The situation in Rhode Island isn’t unique. State cannabis residency requirements have faced legal fire across the country as the industry has matured and out-of-state investors have pushed back against rules that locked them out. The Commerce Clause argument is straightforward enough: states can regulate cannabis within their borders, but they can’t legally favor their own residents over people from other states when handing out economic opportunities. Federal courts have been receptive to that reasoning.

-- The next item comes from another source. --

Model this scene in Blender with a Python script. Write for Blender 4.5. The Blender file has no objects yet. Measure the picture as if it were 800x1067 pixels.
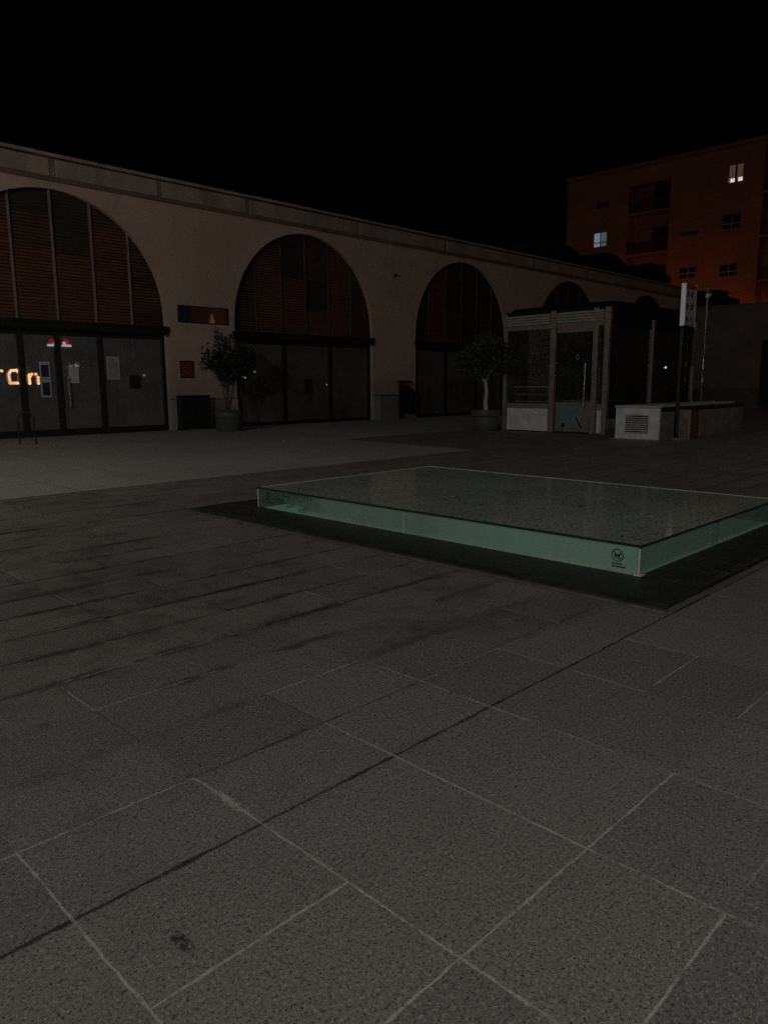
import bpy, bmesh, math, random
from mathutils import Vector, Matrix
R = math.radians
random.seed(7)
sc = bpy.context.scene
C = sc.collection

# ------------------------------------------------------------------ helpers
class NT:
    """small wrapper for building node trees"""
    def __init__(self, name):
        self.m = bpy.data.materials.new(name); self.m.use_nodes = True
        self.t = self.m.node_tree
        self.b = next(n for n in self.t.nodes if n.type == 'BSDF_PRINCIPLED')
        self.out = next(n for n in self.t.nodes if n.type == 'OUTPUT_MATERIAL')
    def n(self, typ, **kw):
        nd = self.t.nodes.new(typ)
        for k, v in kw.items(): setattr(nd, k, v)
        return nd
    def put(self, sock, v):
        if v is None: return
        if isinstance(v, bpy.types.NodeSocket): self.t.links.new(v, sock)
        else:
            if sock.type == 'RGBA' and len(v) == 3: v = (*v, 1)
            sock.default_value = v
    def math(self, op, a, b=None, c=None, clamp=False):
        nd = self.n('ShaderNodeMath', operation=op, use_clamp=clamp)
        for s, v in zip(nd.inputs, (a, b, c)): self.put(s, v)
        return nd.outputs[0]
    def mix(self, f, a, b, blend='MIX'):
        nd = self.n('ShaderNodeMix', data_type='RGBA', blend_type=blend)
        self.put(nd.inputs[0], f); self.put(nd.inputs[6], a); self.put(nd.inputs[7], b)
        return nd.outputs[2]
    def coord(self, scale=(1, 1, 1), loc=(0, 0, 0), kind='Object'):
        tc = self.n('ShaderNodeTexCoord'); mp = self.n('ShaderNodeMapping')
        self.t.links.new(tc.outputs[kind], mp.inputs[0])
        mp.inputs[1].default_value = loc; mp.inputs[3].default_value = scale
        return mp.outputs[0]
    def noise(self, scale, detail=3, rough=.55, vec=None, dist=0):
        nd = self.n('ShaderNodeTexNoise'); nd.inputs['Scale'].default_value = scale
        nd.inputs['Detail'].default_value = detail; nd.inputs['Roughness'].default_value = rough
        nd.inputs['Distortion'].default_value = dist
        if vec is not None: self.t.links.new(vec, nd.inputs['Vector'])
        return nd.outputs[0]
    def ramp(self, f, stops):
        nd = self.n('ShaderNodeValToRGB'); e = nd.color_ramp.elements
        while len(e) < len(stops): e.new(.5)
        for el, (p, c) in zip(e, stops):
            el.position = p; el.color = (c, c, c, 1) if not hasattr(c, '__len__') else (*c, 1)
        self.t.links.new(f, nd.inputs[0]); return nd.outputs[0]
    def rng(self, f, a, b, c=0., d=1.):
        nd = self.n('ShaderNodeMapRange'); nd.clamp = True; nd.interpolation_type = 'SMOOTHSTEP'
        self.put(nd.inputs[0], f)
        for i, v in enumerate((a, b, c, d)): self.put(nd.inputs[1 + i], v)
        return nd.outputs[0]
    def white(self, vec):
        nd = self.n('ShaderNodeTexWhiteNoise', noise_dimensions='3D'); self.t.links.new(vec, nd.inputs[0]); return nd.outputs[0]
    def comb(self, x, y, z=0.):
        nd = self.n('ShaderNodeCombineXYZ')
        for s, v in zip(nd.inputs, (x, y, z)): self.put(s, v)
        return nd.outputs[0]
    def bump(self, h, strength=.3, dist=.01):
        nd = self.n('ShaderNodeBump'); nd.inputs['Strength'].default_value = strength; nd.inputs['Distance'].default_value = dist
        self.t.links.new(h, nd.inputs['Height']); self.t.links.new(nd.outputs[0], self.b.inputs['Normal'])
    def set(self, color=None, rough=None, metal=None, spec=None):
        self.put(self.b.inputs['Base Color'], color); self.put(self.b.inputs['Roughness'], rough)
        self.put(self.b.inputs['Metallic'], metal); self.put(self.b.inputs['Specular IOR Level'], spec)
        return self.m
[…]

What makes Rhode Island’s situation particularly messy is the scale. Twenty new retail licenses sitting on hold is significant in a small state market. The commission built its expansion plan around that lottery. Now the whole timeline has collapsed, and the commission can’t even say when it might get back on track.

Reporting by Ganjapreneur first flagged the scope of the order and the commission’s response.

For applicants, the math is brutal. Carrying costs don’t pause because a federal judge issued an injunction. Rent on prospective retail space still comes due. Lawyers still send invoices. The operators with the deepest pockets will survive the delay. Smaller applicants, including the cooperatives Co-op Rhody supports, face real pressure to walk away.

Rhode Island built its social equity licensing goals partly around cooperatives and community ownership models. If those applicants can’t sustain the wait, the state’s equity promises don’t mean much.

The commission now has to figure out how to restructure its residency rules in a way that survives constitutional scrutiny, get that reviewed by the court, and restart a process that was already running behind. Not a fast fix. And applicants, workers, and investors are left watching the clock.